• _Provided data_:
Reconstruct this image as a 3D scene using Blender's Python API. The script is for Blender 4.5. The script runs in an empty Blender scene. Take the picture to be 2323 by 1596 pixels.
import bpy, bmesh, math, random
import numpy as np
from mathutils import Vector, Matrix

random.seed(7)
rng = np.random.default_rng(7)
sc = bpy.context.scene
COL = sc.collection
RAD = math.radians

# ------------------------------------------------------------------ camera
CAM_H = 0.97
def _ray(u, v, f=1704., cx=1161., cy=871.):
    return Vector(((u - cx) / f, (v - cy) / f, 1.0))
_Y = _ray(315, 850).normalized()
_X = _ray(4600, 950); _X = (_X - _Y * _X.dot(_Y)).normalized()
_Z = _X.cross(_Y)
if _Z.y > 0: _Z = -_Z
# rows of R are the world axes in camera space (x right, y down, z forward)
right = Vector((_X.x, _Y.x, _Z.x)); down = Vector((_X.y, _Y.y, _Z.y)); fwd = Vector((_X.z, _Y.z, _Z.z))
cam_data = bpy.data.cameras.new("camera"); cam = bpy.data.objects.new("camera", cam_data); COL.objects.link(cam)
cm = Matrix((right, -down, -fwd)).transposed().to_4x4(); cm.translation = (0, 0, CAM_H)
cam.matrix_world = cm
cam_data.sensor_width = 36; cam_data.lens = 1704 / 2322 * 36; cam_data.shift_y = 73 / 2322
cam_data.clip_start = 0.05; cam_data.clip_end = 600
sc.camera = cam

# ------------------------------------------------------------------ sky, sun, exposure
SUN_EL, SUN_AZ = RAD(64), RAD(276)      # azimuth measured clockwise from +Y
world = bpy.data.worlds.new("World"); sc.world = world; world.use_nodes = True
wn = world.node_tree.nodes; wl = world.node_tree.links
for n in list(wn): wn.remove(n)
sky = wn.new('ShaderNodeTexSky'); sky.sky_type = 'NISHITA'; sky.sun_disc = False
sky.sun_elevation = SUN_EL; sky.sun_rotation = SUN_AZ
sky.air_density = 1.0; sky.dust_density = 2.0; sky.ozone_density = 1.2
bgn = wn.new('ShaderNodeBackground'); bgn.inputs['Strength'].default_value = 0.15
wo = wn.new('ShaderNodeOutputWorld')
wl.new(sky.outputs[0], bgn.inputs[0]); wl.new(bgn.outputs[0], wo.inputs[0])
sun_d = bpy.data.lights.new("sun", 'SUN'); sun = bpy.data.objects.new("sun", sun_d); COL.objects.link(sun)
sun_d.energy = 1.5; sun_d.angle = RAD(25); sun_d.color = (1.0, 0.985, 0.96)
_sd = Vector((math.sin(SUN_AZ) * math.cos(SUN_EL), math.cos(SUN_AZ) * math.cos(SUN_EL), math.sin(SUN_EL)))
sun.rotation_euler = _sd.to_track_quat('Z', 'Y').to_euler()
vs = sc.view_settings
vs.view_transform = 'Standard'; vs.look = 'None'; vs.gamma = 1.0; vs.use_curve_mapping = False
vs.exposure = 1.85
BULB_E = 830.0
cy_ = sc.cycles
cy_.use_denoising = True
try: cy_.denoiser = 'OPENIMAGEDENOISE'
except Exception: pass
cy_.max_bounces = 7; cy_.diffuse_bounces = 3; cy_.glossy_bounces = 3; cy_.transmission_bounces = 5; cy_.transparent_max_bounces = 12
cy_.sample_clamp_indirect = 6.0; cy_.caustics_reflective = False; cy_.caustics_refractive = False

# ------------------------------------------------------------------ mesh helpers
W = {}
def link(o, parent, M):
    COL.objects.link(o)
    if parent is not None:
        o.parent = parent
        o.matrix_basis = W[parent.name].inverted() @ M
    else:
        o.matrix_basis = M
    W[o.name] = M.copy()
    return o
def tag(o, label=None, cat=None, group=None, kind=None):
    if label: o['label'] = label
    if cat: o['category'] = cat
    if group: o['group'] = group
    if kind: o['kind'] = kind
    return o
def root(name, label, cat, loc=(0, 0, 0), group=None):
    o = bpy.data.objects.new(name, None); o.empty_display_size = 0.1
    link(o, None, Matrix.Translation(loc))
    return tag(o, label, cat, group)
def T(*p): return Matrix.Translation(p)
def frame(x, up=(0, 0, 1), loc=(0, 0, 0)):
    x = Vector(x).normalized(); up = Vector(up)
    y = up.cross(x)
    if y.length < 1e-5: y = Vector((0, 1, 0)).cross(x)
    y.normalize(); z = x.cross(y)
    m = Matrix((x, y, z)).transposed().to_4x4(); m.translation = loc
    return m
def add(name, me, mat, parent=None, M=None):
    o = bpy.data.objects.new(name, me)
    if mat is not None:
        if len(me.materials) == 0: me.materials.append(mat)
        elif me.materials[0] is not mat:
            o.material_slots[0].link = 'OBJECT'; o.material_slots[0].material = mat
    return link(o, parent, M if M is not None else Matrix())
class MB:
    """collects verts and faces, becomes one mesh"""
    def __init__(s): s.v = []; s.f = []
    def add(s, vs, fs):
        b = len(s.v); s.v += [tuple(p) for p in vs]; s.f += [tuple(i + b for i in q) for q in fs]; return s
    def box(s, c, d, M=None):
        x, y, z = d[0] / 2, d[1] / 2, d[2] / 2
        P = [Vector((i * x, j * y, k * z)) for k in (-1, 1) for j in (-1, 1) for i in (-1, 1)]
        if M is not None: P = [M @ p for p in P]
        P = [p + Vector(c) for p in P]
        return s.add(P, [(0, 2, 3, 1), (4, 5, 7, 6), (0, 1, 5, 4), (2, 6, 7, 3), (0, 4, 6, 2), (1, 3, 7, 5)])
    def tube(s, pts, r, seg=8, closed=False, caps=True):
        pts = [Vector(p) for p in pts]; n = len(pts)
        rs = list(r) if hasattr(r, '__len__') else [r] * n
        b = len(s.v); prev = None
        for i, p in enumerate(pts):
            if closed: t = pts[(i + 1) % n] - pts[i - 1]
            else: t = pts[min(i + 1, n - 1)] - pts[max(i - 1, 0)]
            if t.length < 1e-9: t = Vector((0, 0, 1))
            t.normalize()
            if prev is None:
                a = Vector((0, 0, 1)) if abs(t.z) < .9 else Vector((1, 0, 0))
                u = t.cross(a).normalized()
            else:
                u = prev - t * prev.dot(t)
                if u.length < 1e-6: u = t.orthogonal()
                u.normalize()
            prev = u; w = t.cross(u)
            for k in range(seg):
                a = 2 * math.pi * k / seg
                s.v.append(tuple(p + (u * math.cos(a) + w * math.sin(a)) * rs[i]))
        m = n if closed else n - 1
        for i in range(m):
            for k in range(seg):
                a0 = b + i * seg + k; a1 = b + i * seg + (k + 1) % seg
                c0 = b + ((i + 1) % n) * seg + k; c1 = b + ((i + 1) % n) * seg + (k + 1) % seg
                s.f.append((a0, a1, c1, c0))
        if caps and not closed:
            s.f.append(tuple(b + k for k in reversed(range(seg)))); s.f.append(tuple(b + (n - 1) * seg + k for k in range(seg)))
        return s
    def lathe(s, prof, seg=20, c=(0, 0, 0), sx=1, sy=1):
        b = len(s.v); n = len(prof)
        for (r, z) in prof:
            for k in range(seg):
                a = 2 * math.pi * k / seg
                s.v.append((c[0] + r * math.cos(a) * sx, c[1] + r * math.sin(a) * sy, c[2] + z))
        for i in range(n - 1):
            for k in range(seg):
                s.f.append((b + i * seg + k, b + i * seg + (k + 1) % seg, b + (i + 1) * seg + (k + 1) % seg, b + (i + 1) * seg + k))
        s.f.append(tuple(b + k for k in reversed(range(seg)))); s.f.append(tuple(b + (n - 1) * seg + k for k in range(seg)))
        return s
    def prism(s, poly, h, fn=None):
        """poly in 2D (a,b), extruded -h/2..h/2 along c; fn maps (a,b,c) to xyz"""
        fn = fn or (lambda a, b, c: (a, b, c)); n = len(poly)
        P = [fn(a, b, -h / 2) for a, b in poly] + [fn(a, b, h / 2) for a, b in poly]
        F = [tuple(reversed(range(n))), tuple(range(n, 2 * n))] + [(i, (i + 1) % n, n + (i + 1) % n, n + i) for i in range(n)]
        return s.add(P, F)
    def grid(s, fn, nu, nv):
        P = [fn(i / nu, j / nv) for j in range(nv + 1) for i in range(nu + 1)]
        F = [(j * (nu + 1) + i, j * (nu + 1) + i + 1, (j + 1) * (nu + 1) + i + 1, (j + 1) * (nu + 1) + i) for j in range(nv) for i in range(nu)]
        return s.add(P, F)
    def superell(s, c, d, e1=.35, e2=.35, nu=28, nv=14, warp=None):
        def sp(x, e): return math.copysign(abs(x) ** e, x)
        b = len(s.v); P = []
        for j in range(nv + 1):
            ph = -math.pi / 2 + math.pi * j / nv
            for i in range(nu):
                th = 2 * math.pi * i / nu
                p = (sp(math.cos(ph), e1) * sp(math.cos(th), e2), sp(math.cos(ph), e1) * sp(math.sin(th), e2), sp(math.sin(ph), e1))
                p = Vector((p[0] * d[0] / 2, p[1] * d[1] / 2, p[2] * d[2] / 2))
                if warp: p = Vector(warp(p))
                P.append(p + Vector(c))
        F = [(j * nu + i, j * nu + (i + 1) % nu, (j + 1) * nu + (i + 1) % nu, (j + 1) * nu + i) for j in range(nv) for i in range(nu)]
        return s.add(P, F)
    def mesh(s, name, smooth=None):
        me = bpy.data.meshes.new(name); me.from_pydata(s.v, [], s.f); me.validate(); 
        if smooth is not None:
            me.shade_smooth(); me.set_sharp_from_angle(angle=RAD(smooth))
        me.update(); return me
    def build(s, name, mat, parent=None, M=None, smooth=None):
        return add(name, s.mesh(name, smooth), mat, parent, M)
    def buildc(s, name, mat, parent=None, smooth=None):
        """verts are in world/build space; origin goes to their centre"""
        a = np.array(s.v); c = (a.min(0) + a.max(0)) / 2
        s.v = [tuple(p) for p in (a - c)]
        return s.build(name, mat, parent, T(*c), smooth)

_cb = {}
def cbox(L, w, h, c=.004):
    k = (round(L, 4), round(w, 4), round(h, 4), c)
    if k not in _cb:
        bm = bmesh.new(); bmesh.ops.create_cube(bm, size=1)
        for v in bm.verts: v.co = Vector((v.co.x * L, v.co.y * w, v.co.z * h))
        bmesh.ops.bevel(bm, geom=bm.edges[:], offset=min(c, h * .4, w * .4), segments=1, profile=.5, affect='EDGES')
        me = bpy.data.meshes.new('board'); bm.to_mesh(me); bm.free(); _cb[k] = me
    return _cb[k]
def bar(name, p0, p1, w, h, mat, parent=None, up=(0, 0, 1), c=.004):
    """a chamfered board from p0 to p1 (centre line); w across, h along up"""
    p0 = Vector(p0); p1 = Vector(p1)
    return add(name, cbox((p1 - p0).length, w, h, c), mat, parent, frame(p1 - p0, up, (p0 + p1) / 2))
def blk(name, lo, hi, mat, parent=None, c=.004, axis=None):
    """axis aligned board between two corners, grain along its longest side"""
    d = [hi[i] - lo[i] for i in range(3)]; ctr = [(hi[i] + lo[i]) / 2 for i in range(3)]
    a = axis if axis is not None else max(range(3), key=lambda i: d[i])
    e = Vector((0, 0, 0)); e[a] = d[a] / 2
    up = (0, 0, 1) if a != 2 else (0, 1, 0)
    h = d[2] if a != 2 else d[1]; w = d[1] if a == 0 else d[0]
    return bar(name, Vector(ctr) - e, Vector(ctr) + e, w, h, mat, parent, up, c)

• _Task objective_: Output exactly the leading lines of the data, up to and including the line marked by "RAD = math.radians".

• _The response_:
Reconstruct this image as a 3D scene using Blender's Python API. The script is for Blender 4.5. The script runs in an empty Blender scene. Take the picture to be 2323 by 1596 pixels.
import bpy, bmesh, math, random
import numpy as np
from mathutils import Vector, Matrix

random.seed(7)
rng = np.random.default_rng(7)
sc = bpy.context.scene
COL = sc.collection
RAD = math.radians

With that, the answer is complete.